Until the fourteenth century the history of Bohemia is the history of wars against the Germans, while the history of the Southern Slavs records their struggles against the Turks. With the ​Czechs, the rôle of hereditary enemy was played by the Austro-Germans. Our earliest historical and literary documents, legends, customs, and traditions bear unmistakable traces of these struggles. Indeed, they colour our entire civilisation.

It was when the last king of the first autochtonous dynasty of the Premyslides died, and the kingdom of Bohemia passed to the House of Luxembourg, that Bohemia's most brilliant and glorious period commenced: it was her king, Charles IV., who, having been crowned Emperor of the Holy Roman Empire, continued to hold his Court at Prague, and contributed largely towards making Bohemia one of the intellectual centres of Europe. Not only did he promote the economical prosperity of his country, enlarge his territories, and embellish his capital of Prague with monuments of great artistic value, but he also founded the University of Prague, and thus gave birth to the great intellectual, moral, and religious movement from which arose John Hus, and with him the splendid period of the Hussite wars.

Without entering into details of these stirring times, we may state that the Czechs consider this period as one of the most glorious of their history. They gave Europe the man who began the fight for the freedom of individual conscience, John Hus. He was not only a religious reformer, he ​was the initiator of that great philosophical movement which resulted in the French Revolution, and in the establishment of modern philosophical and political individualism. It is through John Hus that Bohemia is connected with the religious reformation in England, and with Wyckliff, as well as with the great thinkers of France.

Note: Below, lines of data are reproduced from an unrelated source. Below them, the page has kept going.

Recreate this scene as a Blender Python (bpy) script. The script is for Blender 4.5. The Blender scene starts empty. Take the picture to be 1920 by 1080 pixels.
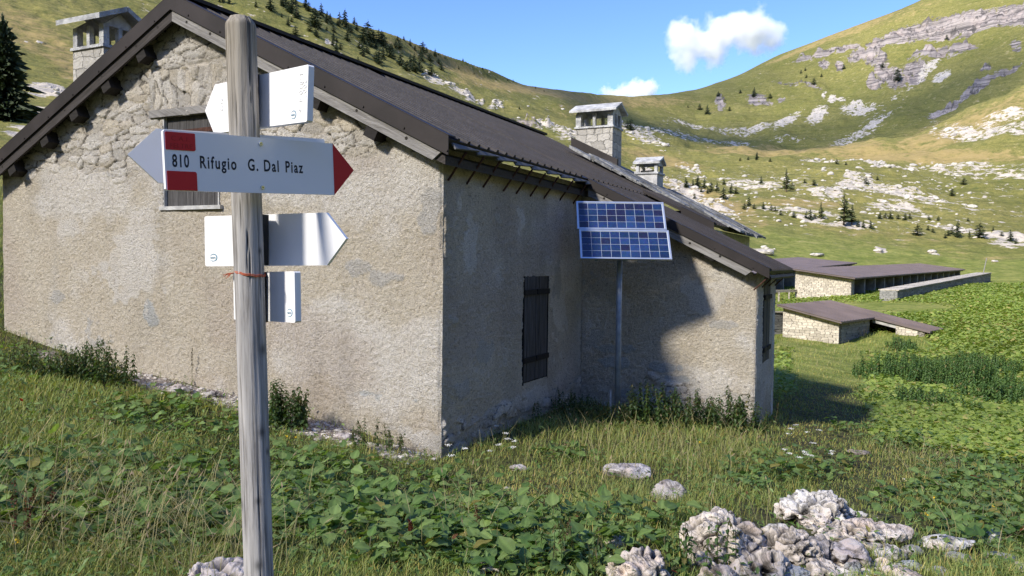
import bpy, math, random
import numpy as np
from math import sin, cos, radians, atan2, sqrt, pi
from mathutils import Vector, Matrix
random.seed(7); rng = np.random.default_rng(11)
sc = bpy.context.scene
col = sc.collection
# ------------------------------------------------------------------ camera
F = 1450.; PIT = -.0342; ROL = .0124; CAM = np.array([0, 0, 2.2])
cd = bpy.data.cameras.new('camera'); cam = bpy.data.objects.new('camera', cd); col.objects.link(cam)
cd.sensor_width = 36; cd.lens = F/1920*36; cd.clip_start = .05; cd.clip_end = 20000
cam.matrix_world = Matrix.Translation(CAM) @ Matrix.Rotation(pi/2+PIT, 4, 'X') @ Matrix.Rotation(ROL, 4, 'Z')
sc.camera = cam
# ------------------------------------------------------------------ sky, sun, exposure
SUN_AZ = math.radians(-132.); SUN_EL = math.radians(37.)
SUN = Vector((sin(SUN_AZ)*cos(SUN_EL), cos(SUN_AZ)*cos(SUN_EL), sin(SUN_EL)))
w = bpy.data.worlds.new('World'); sc.world = w; w.use_nodes = True
nt = w.node_tree; bg = nt.nodes['Background']; bg.inputs[1].default_value = .137
sky = nt.nodes.new('ShaderNodeTexSky'); sky.sky_type = 'NISHITA'; sky.sun_disc = False
sky.sun_elevation = SUN_EL; sky.sun_rotation = SUN_AZ; sky.altitude = 1500; sky.ozone_density = 2.5; sky.air_density = 1.0; sky.dust_density = .25
hs = nt.nodes.new('ShaderNodeHueSaturation'); hs.inputs['Saturation'].default_value = 1.2; hs.inputs['Hue'].default_value = .516; nt.links.new(sky.outputs[0], hs.inputs['Color']); nt.links.new(hs.outputs[0], bg.inputs[0])
sl = bpy.data.lights.new('sun', 'SUN'); sl.energy = 3.3; sl.angle = radians(6.); sl.color = (1, .94, .84)
so = bpy.data.objects.new('sun', sl); col.objects.link(so); so.rotation_euler = SUN.to_track_quat('Z', 'Y').to_euler()
sc.view_settings.view_transform = 'Standard'; sc.view_settings.look = 'None'; sc.view_settings.exposure = 1.18; sc.view_settings.gamma = 1
sc.cycles.max_bounces = 12; sc.cycles.diffuse_bounces = 4; sc.cycles.transparent_max_bounces = 8; sc.cycles.volume_bounces = 12
# ------------------------------------------------------------------ projection helpers (authoring only)
def pr(x, y, z):
    z = z-2.2; c, s = cos(PIT), sin(PIT); d = y*c+z*s; d = np.where(d < .05, .05, d)
    u = x/d*F; v = (-y*s+z*c)/d*F
    return 960+u*cos(ROL)+v*sin(ROL), 540-(-u*sin(ROL)+v*cos(ROL))
def ray(px, py):
    uu = px-960; vv = 540-py; u = uu*cos(ROL)-vv*sin(ROL); v = uu*sin(ROL)+vv*cos(ROL)
    c, s = cos(PIT), sin(PIT); return np.array([u/F, c-v/F*s, s+v/F*c])
def at(px, py, Y): r = ray(px, py); return CAM+r*(Y/r[1])
# ------------------------------------------------------------------ numpy noise
def hsh(ix, iy, iz=0, seed=0):
    h = (ix.astype(np.int64)*374761393 + iy.astype(np.int64)*668265263 + np.asarray(iz).astype(np.int64)*2147483647 + seed*974634541) & 0xffffffff
    h = ((h ^ (h >> 13))*1274126177) & 0xffffffff; h = ((h ^ (h >> 16))*2246822519) & 0xffffffff; h = h ^ (h >> 15)
    return (h & 0xffffff)/float(0xffffff)
def vn2(x, y, seed=0):
    ix, iy = np.floor(x), np.floor(y); fx, fy = x-ix, y-iy; fx = fx*fx*(3-2*fx); fy = fy*fy*(3-2*fy)
    a = hsh(ix, iy, 0, seed); b = hsh(ix+1, iy, 0, seed); c = hsh(ix, iy+1, 0, seed); d = hsh(ix+1, iy+1, 0, seed)
    return (a*(1-fx)+b*fx)*(1-fy)+(c*(1-fx)+d*fx)*fy
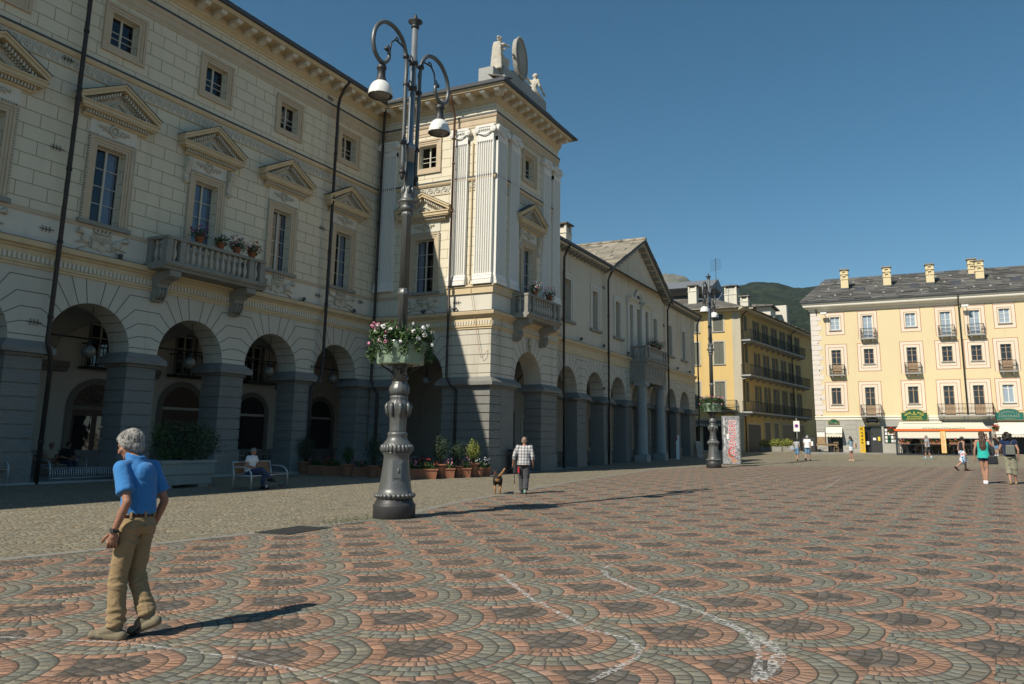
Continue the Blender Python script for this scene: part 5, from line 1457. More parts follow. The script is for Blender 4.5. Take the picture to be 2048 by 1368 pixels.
g = G(); g.poly([(RX0-.75, -.8, 14.83), (RX1, -.8, 14.83), (RX1, rd, zr1-.02), (RX0+1.0, rd, zr1-.02)]); g.poly([(RX0-.75, -.8, 14.83), (RX0+1.0, rd, zr1-.02), (RX0-.75, 13, 14.83)]); g.poly([(RX0+1, rd, zr1-.02), (RX1, rd, zr1-.02), (RX1, 13.4, 14.8), (RX0-.7, 13.4, 14.8)]); g.build('roof_deck', m_slabd, rrf, FR)
g = G(); g.tube([(RX0+1, rd, zr1+.03), (RX1, rd, zr1+.03)], .12, 8); g.build('ridge', m_lose, rrf, FR)
random.seed(9)
def guard(g): g.prism([(-.13, 0, .12), (.13, 0, .12), (0, -.02, -.02)], (0, .02, 0))
for row, y_ in ((0, .15), (1, 2.3), (2, 4.2)):
    for i in range(13 if row < 2 else 10):
        x_ = -8.6+i*1.45+(.7 if row == 1 else 0)+random.uniform(-.15, .15); 
        part('snow_guard', 'guard', guard, m_granite_pale, rrf, ((Matrix.Rotation(RA, 4, 'Z') @ Vector((0, y_, 0)))+Vector(FR[0]), RA), x_, zr0+(y_+.85)*sl2+.10)
for x_, md in ((-5.05, m_glassdark), (-.3, m_sky_pane), (3.15, m_glassdark), (8, m_glassdark)):
    y_ = 1.3; z_ = zr0+(y_+.85)*sl2
    g = G(); g.prism([(x_-.42, y_, z_+.05), (x_+.42, y_, z_+.05), (x_+.42, y_, z_+.2), (x_-.42, y_, z_+.2)], (0, 1.0, 1.0*sl2)); s = g.build('skylight', m_lead, rrf, FR)
    g = G(); g.poly([(x_-.33, y_+.1, z_+.21+.1*sl2), (x_+.33, y_+.1, z_+.21+.1*sl2), (x_+.33, y_+.9, z_+.21+.9*sl2), (x_-.33, y_+.9, z_+.21+.9*sl2)]); g.build('pane', md, s, FR) if False else None; g.bm.free()
for i, (x_, y_, z1) in enumerate(((-6.4, 2.3, 18.35), (-2.6, 2.3, 18.3), (1.1, 2.3, 18.25), (5.2, 2.5, 18.3), (4.75, 4.2, 18.85))):
    g = G(); z0 = 15.5; h = .34
    g.box((x_-h, y_-h, z0), (x_+h, y_+h, z1-1.05)); g.box((x_-h-.05, y_-h-.05, z1-1.05), (x_+h+.05, y_+h+.05, z1-.98))
    for a, b in ((z1-.98, z1-.55), (z1-.48, z1-.1)):
        for sx in (-1, 1):
            for sy in (-1, 1): g.cbox((x_+sx*(h-.1), y_+sy*(h-.1), (a+b)/2), (.2, .2, b-a))
        g.box((x_-h, y_-h, a+(b-a)*.62), (x_+h, y_-h+.08, b)) 
    g.box((x_-h-.05, y_-h-.05, z1-.55), (x_+h+.05, y_+h+.05, z1-.48)); g.box((x_-h+.1, y_-h+.12, z1-.98), (x_+h-.1, y_+h-.1, z1-.2))
    c = g.build('chimney', m_pale, rb, FR)
    g = G(); g.box((x_-h-.09, y_-h-.09, z1-.1), (x_+h+.09, y_+h+.09, z1)); g.build('chimney_cap', m_balc, c, FR)
    g = G(); g.box((x_-h-.02, y_-h-.02, z0), (x_+h+.02, y_+h+.02, zr0+(y_+.85)*sl2+.12)); g.build('flashing', m_lead, c, FR)
for x_ in (-8.95, 3.1): downpipe(rb, [(x_, 77.25, 14.75), (x_, 77.5, 14.3), (x_, 77.78, 13.9), (x_, 77.85, 13.6), (x_, 77.85, 4.2)], .055)
for x_ in (-8.3, 3.55):
    g = G(); g.box((x_-.25, -.75, 13.62), (x_+.3, -.45, 13.8)); g.tube([(x_+.1, -.5, 13.65), (x_+.2, -.2, 13.45), (x_+.25, 0, 13.4)], .03, 6); g.build('floodlight', m_wwhite, rb, FR)

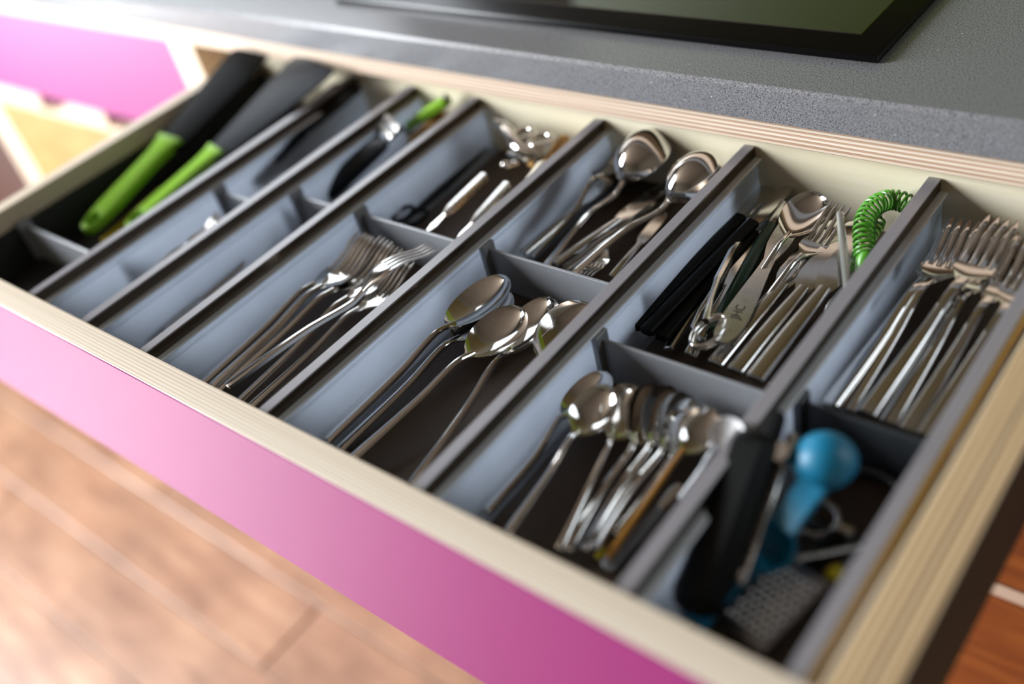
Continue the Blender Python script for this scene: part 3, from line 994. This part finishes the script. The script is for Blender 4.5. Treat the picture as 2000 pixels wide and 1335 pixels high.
mesh_obj('blade', ribbon([(0.074, 0.006, 0, 0.0005, 0.0015), (0.10, 0.008, -0.001, 0.0005, 0.0015), (0.13, 0.001, -0.001, 0.0002, 0.001)], 7), M['steel'], r)
place(r, (0.3447, 0.4040, 0.0025), (0.2528, 0.3781, -0.0500), 0, 0.13)
r = thing('rolling_cutter', 'orange wooden handle low beside the lime green one', 'utensil')
mesh_obj('handle', tube([(0, 0, 0), (0, 0.006, 0), (0, 0.04, 0), (0, 0.075, 0)], [0.005, 0.0085, 0.0095, 0.007], 12), M['wood'], r)
mesh_obj('ferrule', tube([(0, 0.073, 0), (0, 0.085, 0)], [0.0072, 0.0055], 12), M['satin_steel'], r)
place(r, (0.3330, 0.4050, -0.0182), (0.2960, 0.3733, -0.0450), 0, 0.085)

# bay behind the table forks
def bar_handle(label, A, B, L, mat=None):
    r = thing('cheese_knife', label, 'knife', group='square ended steel handles')
    rings = []
    for (y, w, h) in ((0, 0.0062, 0.0075), (0.0008, 0.0068, 0.0083), (L * 0.6, 0.0062, 0.0078), (L * 0.72, 0.0045, 0.0045)):
        c = 0.0016
        rings.append([(-w, y, -h + c), (-w, y, h - c), (-w + c, y, h), (w - c, y, h), (w, y, h - c), (w, y, -h + c), (w - c, y, -h), (-w + c, y, -h)])
    mesh_obj('handle', loft(rings), mat or M['satin_steel'], r)
    mesh_obj('blade', ribbon([(L * 0.70, 0.004, 0.001, 0.0003, 0.0015), (L * 0.9, 0.007, 0.0, 0.0003, 0.0015), (L, 0.003, 0.0, 0.0002, 0.001)], 7), M['steel'], r)
    return place(r, A, B, 0, L)
bar_handle('square ended steel handle left of two, above the table fork tines', (0.4642, 0.3165, -0.0120), (0.4604, 0.2381, -0.0200), 0.150)
bar_handle('square ended steel handle right of two, beside the cream handle', (0.4962, 0.3103, -0.0100), (0.4959, 0.2374, -0.0200), 0.150)
r = thing('cream_peeler', 'cream plastic handle resting against the divider beside the round spoons', 'utensil')
mesh_obj('handle', ribbon([(0, 0.004, 0, 0.003, 0.006), (0.004, 0.0085, 0.001, 0.005, 0.010), (0.05, 0.0095, 0.001, 0.005, 0.011), (0.09, 0.0075, 0.001, 0.004, 0.009)], 11), M['cream'], r)
mesh_obj('blade', ribbon([(0.086, 0.006, 0, 0.0005, 0.002), (0.13, 0.007, 0, 0.0005, 0.002), (0.135, 0.003, 0, 0.0002, 0.001)], 7), M['steel'], r)
place(r, (0.5115, 0.3470, -0.0060), (0.5080, 0.2440, -0.036), 0, 0.135)
r = thing('scissors', 'black looped scissors lying along the third divider', 'scissors')
for s, n in ((-1, 0), (1, 1)):
    lo = [(s * 0.011 + 0.0095 * math.cos(a), 0.014 + 0.014 * math.sin(a), 0.001 * n) for a in [2 * math.pi * k / 20 for k in range(20)]]
    mesh_obj('loop', tube(lo, 0.0026, 8, closed=True), M['black'], r)
    mesh_obj('blade', ribbon([(0.026, 0.004, 0.001 * n, 0.0005, 0.003), (0.07, 0.006, 0.001 * n, 0.0005, 0.003), (0.15, 0.0015, 0.001 * n, 0.0003, 0.0015)], 7), M['black'], r)
place(r, (0.3934, 0.2638, -0.0460), (0.3955, 0.3921, -0.0400), 0, 0.15)
r = thing('corkscrew', 'shiny wing corkscrew with two rings, against the back panel behind the forks', 'corkscrew')
r.location = (0.4362, 0.3891, -0.0280)
def loc(o, base):
    return tuple(Vector(o) - Vector(base))
cb = (0.4362, 0.3891, -0.0280)
mesh_obj('lever', tube([loc(q, cb) for q in ((0.4077, 0.3988, -0.0120), (0.4258, 0.3916, -0.0100), (0.4415, 0.3816, -0.0100), (0.4560, 0.3705, -0.0120), (0.4721, 0.3650, -0.0140), (0.4844, 0.3687, -0.0160))], [0.0032, 0.0056, 0.0064, 0.0066, 0.0056, 0.0036], 12), M['chrome'], r)
def ring_at(name, c, rad, wire, mat, parent, tilt=0.0, base=cb, ry=None):
    c = Vector(c) - Vector(base)
    lo = [c + Vector((rad * math.cos(a), (ry or rad) * math.sin(a), tilt * rad * math.sin(a))) for a in [2 * math.pi * k / 28 for k in range(28)]]
    return mesh_obj(name, tube(lo, wire, 10, closed=True), mat, parent)
ring_at('ring', (0.4519, 0.3883, -0.0120), 0.0098, 0.0030, M['chrome'], r)
ring_at('ring', (0.4759, 0.3843, -0.0120), 0.0105, 0.0028, M['chrome'], r)
mesh_obj('body', tube([loc(q, cb) for q in ((0.4596, 0.3719, -0.0220), (0.4679, 0.3713, -0.0300), (0.4707, 0.3722, -0.0400))], [0.0085, 0.0065, 0.0055], 14), M['chrome'], r)
mesh_obj('lever', tube([loc(q, cb) for q in ((0.4441, 0.3728, -0.0260), (0.4554, 0.3702, -0.0240), (0.4651, 0.3680, -0.0220))], [0.0038, 0.0046, 0.004], 10), M['chrome'], r)
mesh_obj('knob', tube([loc(q, cb) for q in ((0.4460, 0.3603, -0.0300), (0.4506, 0.3600, -0.0300), (0.4570, 0.3677, -0.0300))], [0.0042, 0.0048, 0.003], 12), M['chrome'], r)
r = thing('wooden_server', 'yellowish wooden handle end beside the corkscrew and the divider', 'utensil')
mesh_obj('handle', tube([(0, 0, 0), (0, 0.004, 0), (0, 0.05, 0), (0, 0.10, 0)], [0.004, 0.0062, 0.0066, 0.005], 12), M['wood'], r)
mesh_obj('blade', ribbon([(0.095, 0.005, 0, 0.0005, 0.002), (0.13, 0.009, 0, 0.0005, 0.002), (0.14, 0.006, 0, 0.0005, 0.002)], 7), M['wood'], r)
place(r, (0.4884, 0.4050, -0.0184), (0.5000, 0.2700, -0.050), 0, 0.14)

# long bay behind the teaspoons
r = thing('scissors', 'steel scissors with a bright oval finger loop on top of the knives', 'scissors')
sb = (0.7394, 0.2306, -0.0300)
r.location = sb
def oval_ring(name, c, dirv, a, b, wire, dz, mat, parent):
    c = Vector(c) - Vector(sb)
    d = Vector(dirv).normalized()
    p = Vector((d.y, -d.x, 0))
    lo = [c + d * a * math.cos(t) + p * b * math.sin(t) + Vector((0, 0, dz * math.cos(t) * a)) for t in [2 * math.pi * k / 32 for k in range(32)]]
    return mesh_obj(name, tube(lo, wire, 10, closed=True), mat, parent)
ld = Vector((0.7439, 0.2440, -0.0270)) - Vector((0.7395, 0.2115, -0.0270))
oval_ring('loop', (0.7434, 0.2248, -0.0240), ld, ld.length / 2, 0.0090, 0.0014, 0.10, M['chrome'], r)
oval_ring('loop', (0.7427, 0.2291, -0.0300), ld, ld.length / 2, 0.0090, 0.0016, 0.10, M['chrome'], r)
mesh_obj('shank', tube([loc(q, sb) for q in ((0.7378, 0.2306, -0.0220), (0.7335, 0.2415, -0.0220), (0.7277, 0.2548, -0.0240), (0.7176, 0.2820, -0.0280))], [0.0030, 0.0026, 0.0024, 0.0028], 10), M['chrome'], r)
mesh_obj('shank', tube([loc(q, sb) for q in ((0.7376, 0.2235, -0.0360), (0.7206, 0.2381, -0.0400), (0.7164, 0.2552, -0.0400), (0.7151, 0.2820, -0.0360))], [0.0026, 0.0022, 0.0022, 0.0026], 10), M['steel'], r)
mesh_obj('blade', tube([loc(q, sb) for q in ((0.7170, 0.2812, -0.0300), (0.7051, 0.3261, -0.0360), (0.6955, 0.3727, -0.0400))], [0.0034, 0.0038, 0.0010], 8), M['steel'], r)
r = thing('green_pen_knife', 'slim bottle green handle lying between the scissors and the engraved knife', 'utensil')
mesh_obj('handle', ribbon([(0, 0.004, 0, 0.002, 0.006), (0.004, 0.0062, 0.001, 0.003, 0.008), (0.10, 0.0066, 0.001, 0.003, 0.008), (0.16, 0.005, 0.001, 0.003, 0.007)], 11), M['green_dark'], r)
mesh_obj('blade', ribbon([(0.155, 0.004, 0, 0.0004, 0.0015), (0.20, 0.003, 0, 0.0004, 0.0012)], 7), M['steel'], r)
place(r, (0.7336, 0.2464, -0.0420), (0.7106, 0.3982, -0.0340), 0, 0.20)
r = thing('butter_knife', 'flat steel butter knife engraved with letters on its broad handle end', 'knife')
st = []
for i in range(19):
    t = i / 18
    st.append((0.175 * t, interp([(0, 0.0045), (0.03, 0.0078), (0.16, 0.0096), (0.38, 0.0072), (0.55, 0.0048), (0.62, 0.0046)], min(t, 0.62)) if t < 0.62 else interp([(0.62, 0.0046), (0.72, 0.0085), (0.92, 0.0080), (1.0, 0.0025)], t), 0.002, 0.0003, 0.0022))
mesh_obj('handle', ribbon(st[:12], 9), M['satin_steel'], r)
mesh_obj('blade', ribbon(st[11:], 9), M['satin_steel'], r)
tx = bpy.data.curves.new('engraving', 'FONT')
tx.body = 'JHC'
tx.size = 0.0098
tx.extrude = 0.00006
tx.align_x = 'CENTER'
tx.align_y = 'CENTER'
tx.materials.append(M['engrave'])
tmp = bpy.data.objects.new('engraving_text', tx)
COL.objects.link(tmp)
bpy.context.view_layer.update()
tme = bpy.data.meshes.new_from_object(tmp.evaluated_get(bpy.context.evaluated_depsgraph_get()))
bpy.data.objects.remove(tmp, do_unlink=True)
to = bpy.data.objects.new('engraving', tme)
COL.objects.link(to)
to.parent = r
to.location = (0, 0.036, 0.00240)
to.rotation_euler = (0, 0, math.pi / 2)
place(r, (0.7563, 0.2185, -0.0270), (0.7267, 0.3888, -0.0380), 4, 0.175)
r = thing('plastic_stick', 'clear plastic stirring stick standing out of the knives by the green coil', 'utensil')
mesh_obj('shaft', ribbon([(0, 0.0030, 0, 0.001, 0.003), (0.002, 0.0042, 0, 0.002, 0.004), (0.10, 0.0042, 0, 0.002, 0.004), (0.125, 0.0036, 0, 0.002, 0.004), (0.128, 0.0026, 0, 0.001, 0.003)], 9), M['clear'], r)
mesh_obj('ridge', box_bm(-0.0008, 0.0008, 0.004, 0.12, 0.0014, 0.0026), M['clear'], r)
place(r, (0.8168, 0.2871, -0.0220), (0.7749, 0.3629, -0.0060), 0, 0.128)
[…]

It is common knowledge that he was burnt alive at Constance, and that the entire Czech nation rose up to avenge his death. The struggle, which contended above all things for liberty of conscience and religion, soon transformed itself into a fight against the Germans. On several occasions the latter invaded Bohemia with the object of exterminating the Czech heretics, but each time they were put to flight. Then the Czechs began to fight the German settlers who had penetrated into the interior of their country, and ended by almost freeing Bohemia of their presence. Thus the Hussite wars assumed a national character.

Since the fifteenth century these struggles of the Czechs against Germans have never ceased, only sometimes their character has been hidden or modified in appearance owing to Czech antagonism towards the Habsburg dynasty. At bottom, the struggle was Catholic against Protestant, but since the Germans were Catholics and the Czechs persisted in remaining heretics, the contest naturally assumed a racial character.

Shortly after the Hussite wars, we see these struggles renewed under George of Poděbrad (1458–71), who during his entire reign defended Bohemia, like a true hero, against the invasions of the neighbouring German States.